Air Canada Future Earnings and Revenue Growth
Assumptions
How have these above catalysts been quantified?
- Analysts are assuming Air Canada's revenue will grow by 6.5% annually over the next 3 years.
- Analysts assume that profit margins will increase from 3.5% today to 3.6% in 3 years time.
- Analysts expect earnings to reach CA$991.3 million (and earnings per share of CA$3.79) by about May 2029, up from CA$794.0 million today. However, there is some disagreement amongst the analysts with the more bearish ones expecting earnings as low as CA$657.0 million.
- In order for the above numbers to justify the price target of the analysts, the company would need to trade at a PE ratio of 8.9x on those 2029 earnings, up from 7.2x today. This future PE is greater than the current PE for the CA Airlines industry at 8.8x.
- Analysts expect the number of shares outstanding to decline by 0.72% per year for the next 3 years.
- To value all of this in today's terms, we will use a discount rate of 11.25%, as per the Simply Wall St company report.
Risks
What could happen that would invalidate this narrative?- Rising labor costs, including significant increases due to new and anticipated collective agreements (notably with pilots already ratified and ongoing flight attendant negotiations), have driven a 16% year-over-year labor expense increase on less than 1% headcount growth, pressuring net margins and earnings.

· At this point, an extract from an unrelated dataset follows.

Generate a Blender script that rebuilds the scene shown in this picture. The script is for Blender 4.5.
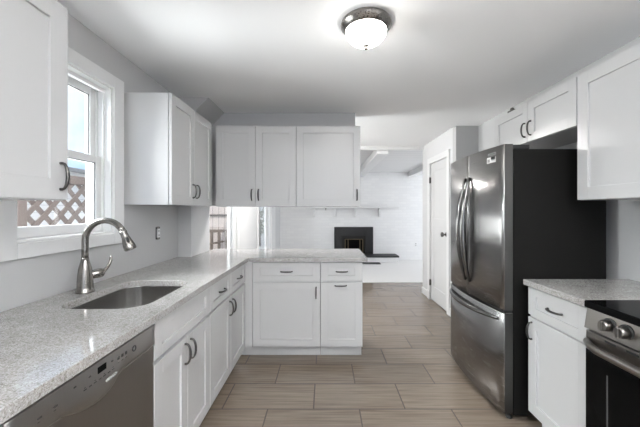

- Persistent and increasing competition on key international routes-especially in the Pacific (notably from China and Hong Kong)-has led to declining unit passenger revenues and yield pressure, which threatens future revenue growth and overall profitability.
- Structural demand weakness in certain core markets, including an 11% decline in transborder revenues on reduced demand for U.S. travel, creates long-term revenue risk due to Air Canada's limited geographic diversification and heavy reliance on these markets.
- High and ongoing capital expenditures for fleet modernization (A220s, 737 MAX, imminent A321XLRs and 787s) combined with volatile fuel prices and currency fluctuations sustain pressure on free cash flow, increase depreciation expense, and could negatively impact net margins if returns on investment are not realized.
- Demographic shifts, changing booking patterns, and potential normalization of remote work (noted as causing shifts in leisure/corporate demand curves and seasonality) may limit long-term passenger growth-particularly in premium/business segments-thereby constraining revenues and jeopardizing earnings stability.
Valuation
How have all the factors above been brought together to estimate a fair value?
- The analysts have a consensus price target of CA$22.39 for Air Canada based on their expectations of its future earnings growth, profit margins and other risk factors.
- However, there is a degree of disagreement amongst analysts, with the most bullish reporting a price target of CA$32.0, and the most bearish reporting a price target of just CA$18.0.
- In order for you to agree with the analysts, you'd need to believe that by 2029, revenues will be CA$27.8 billion, earnings will come to CA$991.3 million, and it would be trading on a PE ratio of 8.9x, assuming you use a discount rate of 11.2%.
- Given the current share price of CA$20.3, the analyst price target of CA$22.39 is 9.3% higher.
- We always encourage you to reach your own conclusions though. So sense check these analyst numbers against your own assumptions and expectations based on your understanding of the business and what you believe is probable.